Confederate Flag At Great Barrington School Prompts Free Speech, Student Privacy Debate

Oct 2, 2018

A student came to a high school in the Berkshires last week with the Confederate flag draped over his back. 

The student at Monument Mountain Regional High School in Great Barrington, Massachusetts, was eventually persuaded by schoolmates to remove the racially-charged symbol -- but not before cell phone photos were taken, and posted on social media, by both students and some parents. 

School officials confiscated the flag after another student was later seen wearing it.

The incident has generated debate over free speech and student privacy issues.

Heather Bellow, a reporter with The Berkshire Eagle, wrote about the events at Monument Mountain and joins me. So exactly what happened?

Heather Bellow, The Berkshire Eagle: Well, it was Homecoming Week, and one day had a theme called "America Day." Students wore patriotic attire, and one student came into the school wearing a Confederate flag, sort of draped across his back. There was also an American flag on the side, but the students saw the Confederate flag before they saw anything else, and they asked him to take it off. And he did, eventually. And then, another student was seen with it later, before the assistant principal confiscated it.

Kari Njiiri, NEPR: You write that the ACLU says the school administration's action confiscating the flag crosses the line. How so?

Bill Newman, who is the legal director of the western Massachusetts ACLU office, said that it's the moment of disruption where a student might lose his right to free speech. And he questioned whether this was a real disruption, or the fear of a disruption, which is not the standard that can be applied, he said. So he started to ask all kinds of questions: what will the school ban next? Will they say that it's not OK to wear an American flag? An American flag worn upside down? An Israeli flag? A Palestinian flag? What's next?

Was there any response from the school officials?

School officials said that they were treating the situation as a disruption, and that they are concerned with the right to free speech. But they're trying to sort of strike a balance between what might be a disruption and what a student's rights are.

I understand one school committee member has taken aim at the media's handling of the episode. What's the criticism there?

His thinking was that maybe, you know, what happens in school should stay in school. And he didn't like the culture of cell phone use in school, and that those images then get spread on social media, which which they did quickly. And the culture of parents then getting involved, and then the news media picking this up as a story, which it was.

So this is really about privacy.

Yeah, I think the school official who who made these comments is concerned about privacy, and also thinking that, you know, these are adolescents who may be acting out, that it isn't necessarily a valid news story, but it is something that happened in the community, something that stirred the community. And so it was a news story.

But no student names were released to the public, right?

No.

This is not the first racially-charged controversy at Monument Mountain. A couple of years back, I seem to recall an incident regarding a student who was threatened.

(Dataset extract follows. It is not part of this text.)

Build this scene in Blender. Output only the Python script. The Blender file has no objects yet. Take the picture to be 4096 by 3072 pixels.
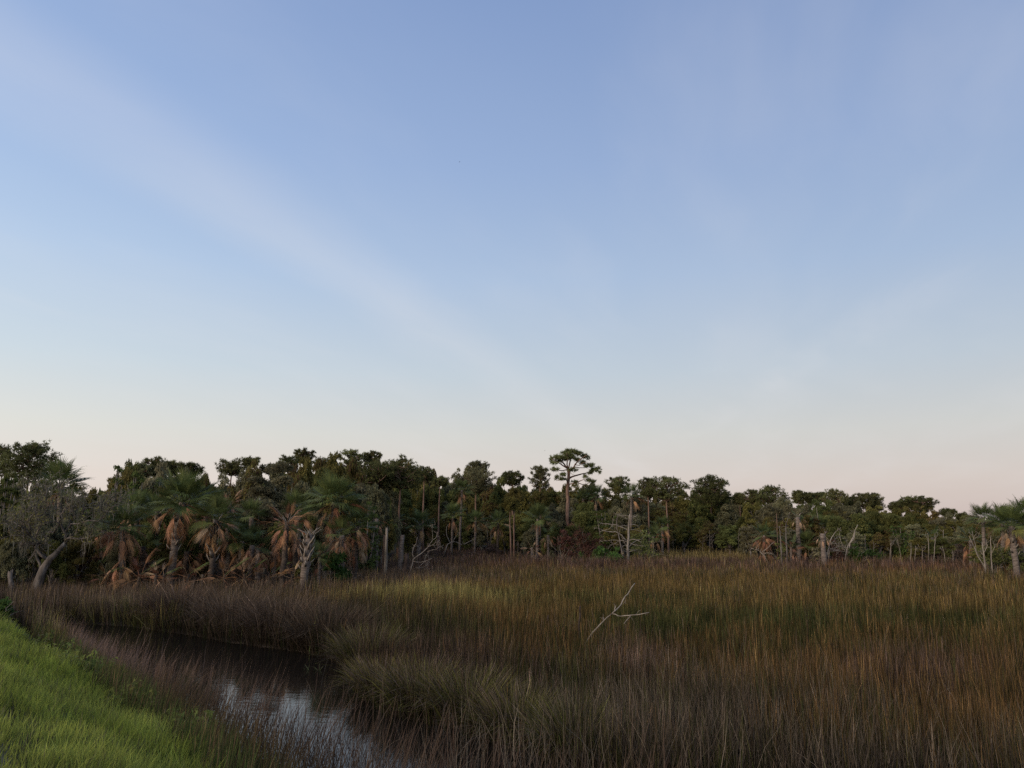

Yes, about two years ago, a student threatened an African-American football player at the school. He said that he would lynch him. And it had to do, apparently -- so the story goes -- with that football player having taken a knee during a game. So yes, this situation last week with the Confederate flag, actually sort of fanned the embers that were already smoldering at the school over that racial incident.

So what happens next?

I think there will probably be some community discussions around racial tensions, free speech, privacy issues, cell phone use, social media -- the gamut of everything that came up last week at the school.